Email: roellin@iis.ee.ethz.ch
Postal address: Integrated Systems Laboratory, ETH Zurich, Gloriastrasse 35, 8092 Zurich, Switzerland

The solution of sparse linear systems is an important task in numerical simulations in computational science and engineering.  In semiconductor device simulation the physical and electrical behaviour of semiconductor devices is investigated. There is a steadily growing demand to carry out 3D simulations. Only advanced device structures in 3D combined with a fine simulation mesh are able to describe the complex devices and to resolve the relevant physical effects. Such simulations lead to huge sparse linear systems that pose high requirements on the solver. Only iterative solvers are suited for those systems due to time and memory constraints.

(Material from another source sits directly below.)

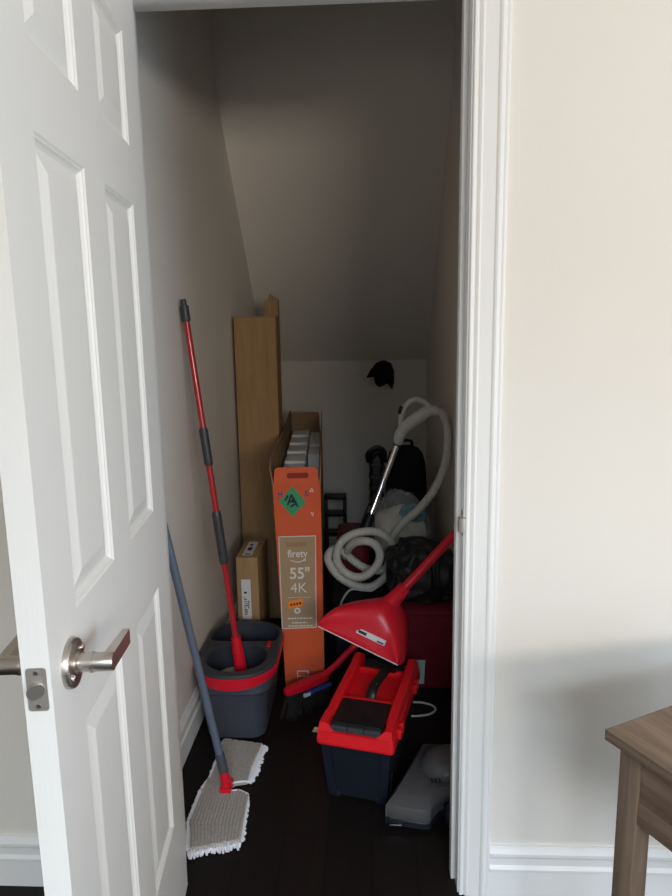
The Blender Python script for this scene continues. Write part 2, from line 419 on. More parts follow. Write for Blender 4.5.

An iterative solver for large sparse linear systems consists of different ingredients. For example unsymmetric permutations and scalings aimed at placing large entries on the diagonal greatly enhance the reliability of iterative solvers. Symmetric permutations reduce the fill-in of a preconditioner. The heart of an iterative solver is a Krylov subspace method such as BiCGstab or GMRes. But of utmost importance is a suitable preconditioner that speeds up the convergence significantly. 

There are a lot of different preconditioners known in the literature. The most effective and most robust problem-independent preconditioning techniques are probably incomplete LU-factorisations. The topic of this talk is to compare such ILU-factorisations for semiconductor device simulations. In particular, the focus lies on multilevel ILU-methods (from ILUPACK) that are the most recent variants of incomplete factorisations and one expects that they are more robust than older, simpler versions. We will clarify which incomplete factorisation performs best and which one is the most robust one in the mentioned field.